Copy out the whole listing exactly as written, leaving the pictures behind.

• • • • • • •

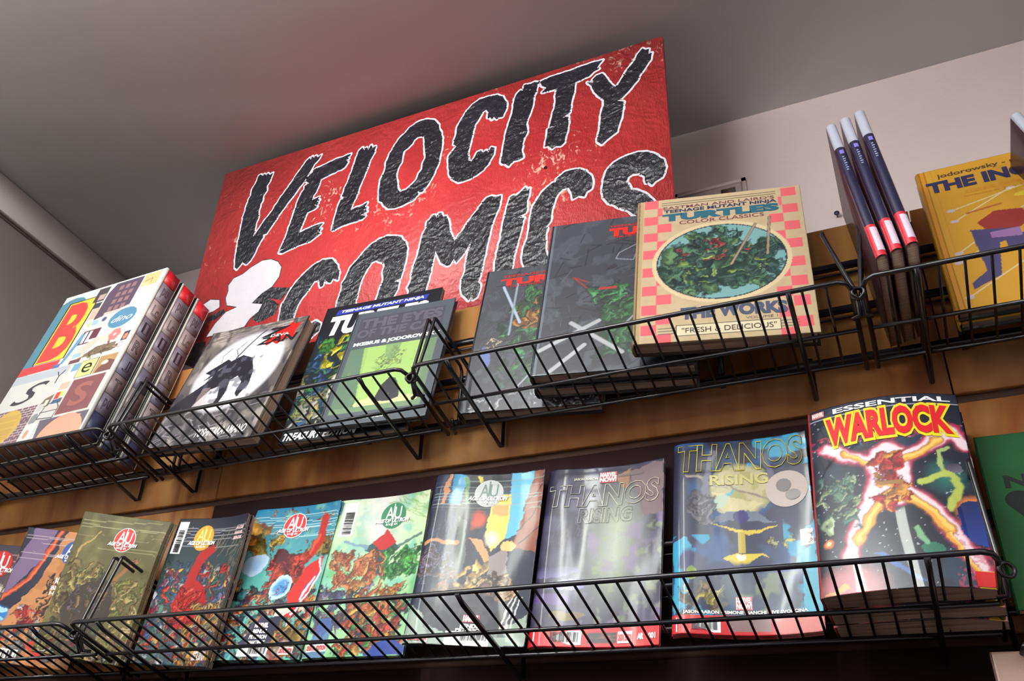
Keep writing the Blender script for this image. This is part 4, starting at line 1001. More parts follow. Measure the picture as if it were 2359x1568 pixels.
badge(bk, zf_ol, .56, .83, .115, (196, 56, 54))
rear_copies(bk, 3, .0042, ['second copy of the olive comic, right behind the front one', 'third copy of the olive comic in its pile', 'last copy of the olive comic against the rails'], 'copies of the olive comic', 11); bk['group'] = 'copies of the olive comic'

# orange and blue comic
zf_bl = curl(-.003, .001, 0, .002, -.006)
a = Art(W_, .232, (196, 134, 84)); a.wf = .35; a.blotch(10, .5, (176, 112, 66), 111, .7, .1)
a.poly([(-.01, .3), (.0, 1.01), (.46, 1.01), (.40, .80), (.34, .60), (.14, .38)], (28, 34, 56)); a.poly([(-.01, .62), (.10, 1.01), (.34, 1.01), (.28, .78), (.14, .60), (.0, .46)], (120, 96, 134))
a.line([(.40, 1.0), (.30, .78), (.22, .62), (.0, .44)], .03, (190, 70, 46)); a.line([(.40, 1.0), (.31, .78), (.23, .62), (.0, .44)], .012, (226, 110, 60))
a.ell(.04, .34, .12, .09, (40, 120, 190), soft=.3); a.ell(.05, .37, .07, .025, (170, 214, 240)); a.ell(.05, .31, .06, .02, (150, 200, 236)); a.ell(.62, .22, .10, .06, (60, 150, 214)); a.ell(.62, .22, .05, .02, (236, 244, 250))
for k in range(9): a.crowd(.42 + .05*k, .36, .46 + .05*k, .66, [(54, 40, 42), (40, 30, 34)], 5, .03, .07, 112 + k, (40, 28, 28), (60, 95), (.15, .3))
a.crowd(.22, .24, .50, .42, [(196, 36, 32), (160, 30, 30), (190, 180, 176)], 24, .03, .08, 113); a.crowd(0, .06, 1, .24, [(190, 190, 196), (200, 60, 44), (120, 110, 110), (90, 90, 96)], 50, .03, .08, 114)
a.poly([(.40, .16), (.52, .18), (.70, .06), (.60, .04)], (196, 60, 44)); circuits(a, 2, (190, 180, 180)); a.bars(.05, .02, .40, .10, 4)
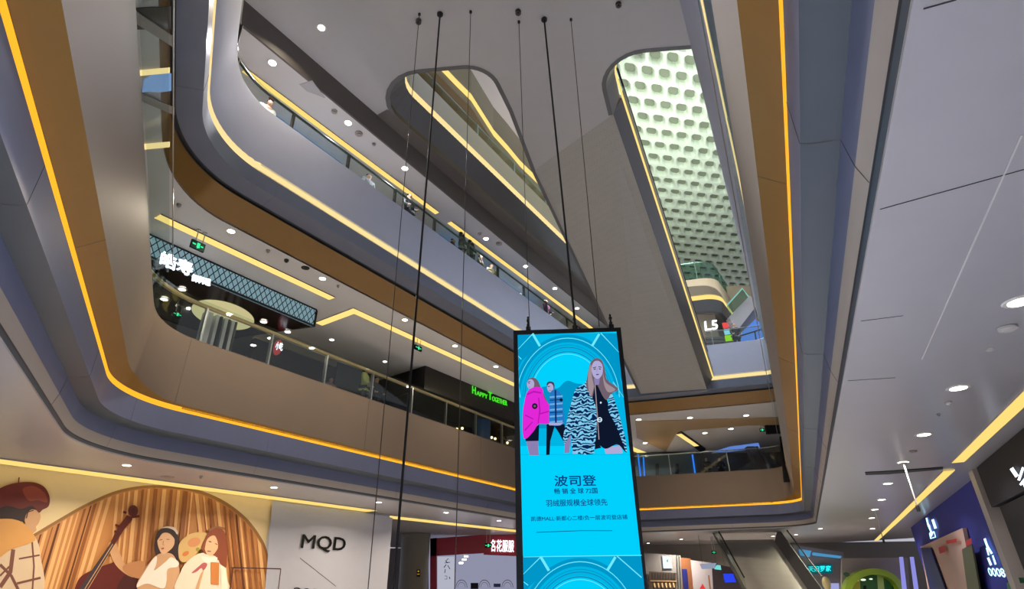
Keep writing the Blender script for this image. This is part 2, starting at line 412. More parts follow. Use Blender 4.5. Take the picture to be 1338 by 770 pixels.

• • • • • • •

**Task response**
Keep writing the Blender script for this image. This is part 4, starting at line 1001. More parts follow. Measure the picture as if it were 2359x1568 pixels.
badge(bk, zf_ol, .56, .83, .115, (196, 56, 54))
rear_copies(bk, 3, .0042, ['second copy of the olive comic, right behind the front one', 'third copy of the olive comic in its pile', 'last copy of the olive comic against the rails'], 'copies of the olive comic', 11); bk['group'] = 'copies of the olive comic'

# orange and blue comic
zf_bl = curl(-.003, .001, 0, .002, -.006)
a = Art(W_, .232, (196, 134, 84)); a.wf = .35; a.blotch(10, .5, (176, 112, 66), 111, .7, .1)
a.poly([(-.01, .3), (.0, 1.01), (.46, 1.01), (.40, .80), (.34, .60), (.14, .38)], (28, 34, 56)); a.poly([(-.01, .62), (.10, 1.01), (.34, 1.01), (.28, .78), (.14, .60), (.0, .46)], (120, 96, 134))
a.line([(.40, 1.0), (.30, .78), (.22, .62), (.0, .44)], .03, (190, 70, 46)); a.line([(.40, 1.0), (.31, .78), (.23, .62), (.0, .44)], .012, (226, 110, 60))
a.ell(.04, .34, .12, .09, (40, 120, 190), soft=.3); a.ell(.05, .37, .07, .025, (170, 214, 240)); a.ell(.05, .31, .06, .02, (150, 200, 236)); a.ell(.62, .22, .10, .06, (60, 150, 214)); a.ell(.62, .22, .05, .02, (236, 244, 250))
for k in range(9): a.crowd(.42 + .05*k, .36, .46 + .05*k, .66, [(54, 40, 42), (40, 30, 34)], 5, .03, .07, 112 + k, (40, 28, 28), (60, 95), (.15, .3))
a.crowd(.22, .24, .50, .42, [(196, 36, 32), (160, 30, 30), (190, 180, 176)], 24, .03, .08, 113); a.crowd(0, .06, 1, .24, [(190, 190, 196), (200, 60, 44), (120, 110, 110), (90, 90, 96)], 50, .03, .08, 114)
a.poly([(.40, .16), (.52, .18), (.70, .06), (.60, .04)], (196, 60, 44)); circuits(a, 2, (190, 180, 180)); a.bars(.05, .02, .40, .10, 4)
Keep writing the Blender script for this image. This is part 2, starting at line 412. More parts follow. Use Blender 4.5. Take the picture to be 1338 by 770 pixels.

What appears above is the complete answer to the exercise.